● **What you are asked to do**
Leave the pictures out and copy exactly the lines from the line containing "Write a Blender" to the line containing "cam_d.dof.aperture_fstop = 2.65", both lines included.

Entries with scene source code:
╔══

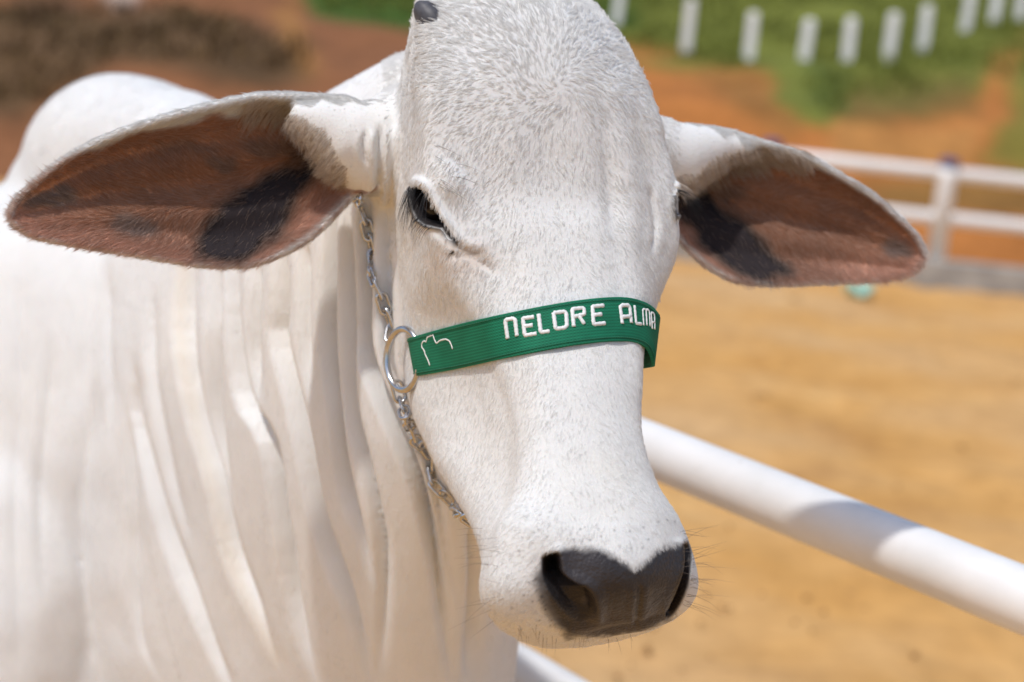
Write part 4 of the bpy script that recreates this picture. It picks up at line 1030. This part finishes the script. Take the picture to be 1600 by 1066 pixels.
    curves('body_hair', P, dr_, rng.uniform(.004, .009, nh)*np.where((hx_ < 400) & (hy_ < 330), 1.7, 1), .00012, np.clip((cr*.5+white*.5)*rng.uniform(.9, 1.06, (nh, 1)), .02, .95), M['hair'], cow, 3, bend=-Nr*.2)
# lashes
def lash_set(pl, n, fl, ln, name):
    pl = interp_poly(pl, 60); P, D = [], []
    for q in range(n):
        x, y = pl[rng.integers(60)]+rng.normal(0, 1.6, 2); h, nn_ = hit(x, y)
        if h is None: continue
        f_ = np.array(fl)+rng.normal(0, .22, 2); v = f_[0]*RIGHT-f_[1]*UP; v = v+nn_*.35-FWD*.35; P.append(h); D.append(v/np.linalg.norm(v))
    P, D = np.array(P), np.array(D); nh = len(P)
    if nh: curves(name, P, D, rng.uniform(*ln, nh), .00016, None, M['lash'], cow, 5, bend=np.tile(-UP*.75, (nh, 1)))
lash_set([(640, 294), (648, 292), (660, 296), (668, 306)], 120, (-.38, .85), (.012, .024), 'eyelashes')
lash_set([(648, 328), (658, 346), (674, 358)], 26, (-.6, .5), (.006, .012), 'lower_eyelashes')
lash_set([(1058, 298), (1066, 302), (1069, 310)], 60, (.7, .4), (.016, .026), 'eyelashes')
# whiskers
P, D, Ls = [], [], []
for q in range(110):
    sd_ = rng.random()
    if sd_ < .36: x, y, f_ = rng.uniform(1062, 1084), rng.uniform(800, 960), (1, rng.normal(-.05, .28))
    elif sd_ < .66: x, y, f_ = rng.uniform(745, 790), rng.uniform(820, 970), (-1, rng.normal(.15, .25))
    else: x, y, f_ = rng.uniform(800, 1050), rng.uniform(975, 999), (rng.normal(0, .35), 1)
    h, nn_ = hit(x, y)
    if h is None: continue
    v = f_[0]*RIGHT-f_[1]*UP+nn_*.35; P.append(h-nn_*.001); D.append(v/np.linalg.norm(v)); Ls.append(rng.uniform(.012, .03) if sd_ < .66 else rng.uniform(.006, .014))
P, D, Ls = map(np.array, (P, D, Ls))
curves('whiskers', P, D, Ls, .00011, None, M['whisker'], cow, 5, bend=np.tile(-UP*.12, (len(P), 1))+rng.normal(0, .12, (len(P), 3)))
P, D = [], []
for q in range(26):
    x, y = rng.uniform(645, 720), rng.uniform(220, 300); h, nn_ = hit(x, y)
    if h is None or (x > 690 and y < 235): continue
    v = RIGHT*rng.normal(.5, .5)-UP*.2+nn_*.25; P.append(h); D.append(v/np.linalg.norm(v))
P, D = np.array(P), np.array(D); curves('brow_hairs', P, D, rng.uniform(.015, .03, len(P)), .00012, None, M['whisker'], cow, 5, bend=np.tile(-UP*.2, (len(P), 1)))
print('done', len(bpy.data.objects))
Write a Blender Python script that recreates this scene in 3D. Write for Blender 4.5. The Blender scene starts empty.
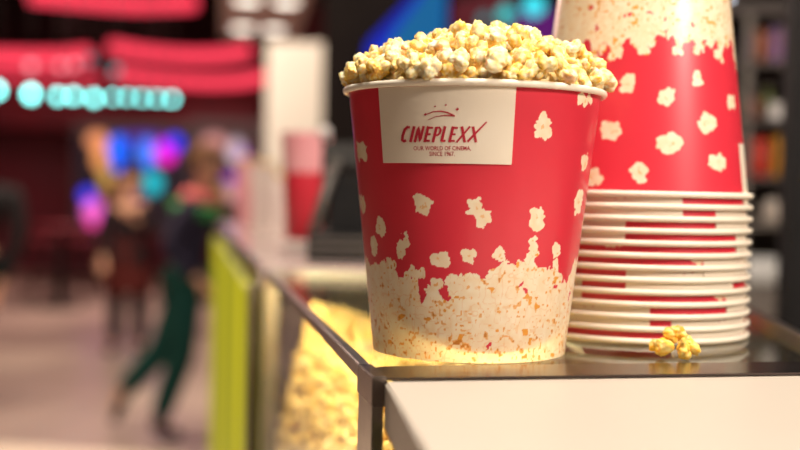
import bpy, bmesh, math, random
import numpy as np
from mathutils import Vector, Matrix, noise as mnoise
R = math.radians
scene = bpy.context.scene
COL = scene.collection
random.seed(7)

# ------------------------------------------------------------------ camera
FPX = 1160.0
EYE = 1.5
cam_d = bpy.data.cameras.new('camera')
cam = bpy.data.objects.new('camera', cam_d); COL.objects.link(cam)
cam_d.sensor_width = 36.0
cam_d.lens = FPX / 800 * 36.0
cam_d.clip_start = 0.02
M = Matrix.Translation((0, 0, EYE)) @ Matrix.Rotation(R(90 - 1.73), 4, 'X') @ Matrix.Rotation(R(1.2), 4, 'Z')
cam.matrix_world = M
scene.camera = cam
cam_d.dof.use_dof = True
cam_d.dof.focus_distance = 0.88
cam_d.dof.aperture_fstop = 2.65

def ray(px, py):
    d = Vector(((px - 400) / FPX, (225 - py) / FPX, -1.0))
    return (M.to_3x3() @ d)
def P(px, py, Y):
    d = ray(px, py)
    return Vector((0, 0, EYE)) + d * (Y / d.y)
def PZ(px, py, z):
    d = ray(px, py)
    return Vector((0, 0, EYE)) + d * ((z - EYE) / d.z)
def X_at(px, Y, z):
    # world x at a pixel column for a given depth and height
    x = 0.0
    Mi = M.inverted()
    lo, hi = -20.0, 20.0
    for _ in range(50):
        x = (lo + hi) / 2
        q = Mi @ Vector((x, Y, z))
        if 400 + FPX * q.x / -q.z < px: lo = x
        else: hi = x
    return x

# ------------------------------------------------------------------ materials
def mat(name, col, rough=0.6, metal=0.0, emit=None, es=1.0, noise=None, spec=None, coat=0.0, bump=None):
    m = bpy.data.materials.new(name); m.use_nodes = True
    nt = m.node_tree; b = nt.nodes['Principled BSDF']
    b.inputs['Base Color'].default_value = (*col, 1)
    b.inputs['Roughness'].default_value = rough
    b.inputs['Metallic'].default_value = metal
    if spec is not None: b.inputs['Specular IOR Level'].default_value = spec
    if coat: b.inputs['Coat Weight'].default_value = coat; b.inputs['Coat Roughness'].default_value = 0.15
    if noise:
        sc, col2, amt = noise
        tc = nt.nodes.new('ShaderNodeTexCoord'); n = nt.nodes.new('ShaderNodeTexNoise')
        n.inputs['Scale'].default_value = sc; n.inputs['Detail'].default_value = 5
        r = nt.nodes.new('ShaderNodeValToRGB'); r.color_ramp.elements[0].position = 0.5 - amt; r.color_ramp.elements[1].position = 0.5 + amt
        r.color_ramp.elements[0].color = (*col, 1); r.color_ramp.elements[1].color = (*col2, 1)
        nt.links.new(tc.outputs['Object'], n.inputs['Vector']); nt.links.new(n.outputs['Fac'], r.inputs['Fac'])
        nt.links.new(r.outputs['Color'], b.inputs['Base Color'])
    if bump:
        tc = nt.nodes.new('ShaderNodeTexCoord'); n = nt.nodes.new('ShaderNodeTexNoise'); bp = nt.nodes.new('ShaderNodeBump')
        n.inputs['Scale'].default_value = bump[0]; bp.inputs['Strength'].default_value = bump[1]; bp.inputs['Distance'].default_value = 0.001
        nt.links.new(tc.outputs['Object'], n.inputs['Vector']); nt.links.new(n.outputs['Fac'], bp.inputs['Height'])
        nt.links.new(bp.outputs['Normal'], b.inputs['Normal'])
    if emit:
        b.inputs['Emission Color'].default_value = (*emit, 1); b.inputs['Emission Strength'].default_value = es
    return m

def mat_attr(name, rough=0.5, emit=0.0, coat=0.0, sss=0.0, bump=None):
    m = mat(name, (0.8, 0.8, 0.8), rough, coat=coat, bump=bump)
    nt = m.node_tree; b = nt.nodes['Principled BSDF']
    a = nt.nodes.new('ShaderNodeAttribute'); a.attribute_name = 'Col'
    if emit:
        b.inputs['Base Color'].default_value = (0.01, 0.01, 0.01, 1)
        nt.links.new(a.outputs['Color'], b.inputs['Emission Color']); b.inputs['Emission Strength'].default_value = emit
    else:
        nt.links.new(a.outputs['Color'], b.inputs['Base Color'])
    if sss:
        b.inputs['Subsurface Weight'].default_value = sss
        b.inputs['Subsurface Radius'].default_value = (1.0, 0.7, 0.35); b.inputs['Subsurface Scale'].default_value = 0.004
    return m

def mat_glass(name, tint=(1, 1, 1), k=0.62):
    m = bpy.data.materials.new(name); m.use_nodes = True
    nt = m.node_tree; nt.nodes.clear()
    o = nt.nodes.new('ShaderNodeOutputMaterial'); mx = nt.nodes.new('ShaderNodeMixShader')
    t = nt.nodes.new('ShaderNodeBsdfTransparent'); g = nt.nodes.new('ShaderNodeBsdfGlossy')
    t.inputs['Color'].default_value = (*tint, 1)
    g.inputs['Roughness'].default_value = 0.02
    lw = nt.nodes.new('ShaderNodeLayerWeight'); lw.inputs['Blend'].default_value = 0.5
    pw = nt.nodes.new('ShaderNodeMath'); pw.operation = 'POWER'; pw.inputs[1].default_value = 5
    ma = nt.nodes.new('ShaderNodeMath'); ma.operation = 'MULTIPLY_ADD'; ma.inputs[1].default_value = k; ma.inputs[2].default_value = 0.04
    nt.links.new(lw.outputs['Facing'], pw.inputs[0]); nt.links.new(pw.outputs[0], ma.inputs[0]); nt.links.new(ma.outputs[0], mx.inputs[0])
    nt.links.new(t.outputs[0], mx.inputs[1]); nt.links.new(g.outputs[0], mx.inputs[2]); nt.links.new(mx.outputs[0], o.inputs[0])
    return m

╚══

● **Answer to the task**
Write a Blender Python script that recreates this scene in 3D. Write for Blender 4.5. The Blender scene starts empty.
import bpy, bmesh, math, random
import numpy as np
from mathutils import Vector, Matrix, noise as mnoise
R = math.radians
scene = bpy.context.scene
COL = scene.collection
random.seed(7)

# ------------------------------------------------------------------ camera
FPX = 1160.0
EYE = 1.5
cam_d = bpy.data.cameras.new('camera')
cam = bpy.data.objects.new('camera', cam_d); COL.objects.link(cam)
cam_d.sensor_width = 36.0
cam_d.lens = FPX / 800 * 36.0
cam_d.clip_start = 0.02
M = Matrix.Translation((0, 0, EYE)) @ Matrix.Rotation(R(90 - 1.73), 4, 'X') @ Matrix.Rotation(R(1.2), 4, 'Z')
cam.matrix_world = M
scene.camera = cam
cam_d.dof.use_dof = True
cam_d.dof.focus_distance = 0.88
cam_d.dof.aperture_fstop = 2.65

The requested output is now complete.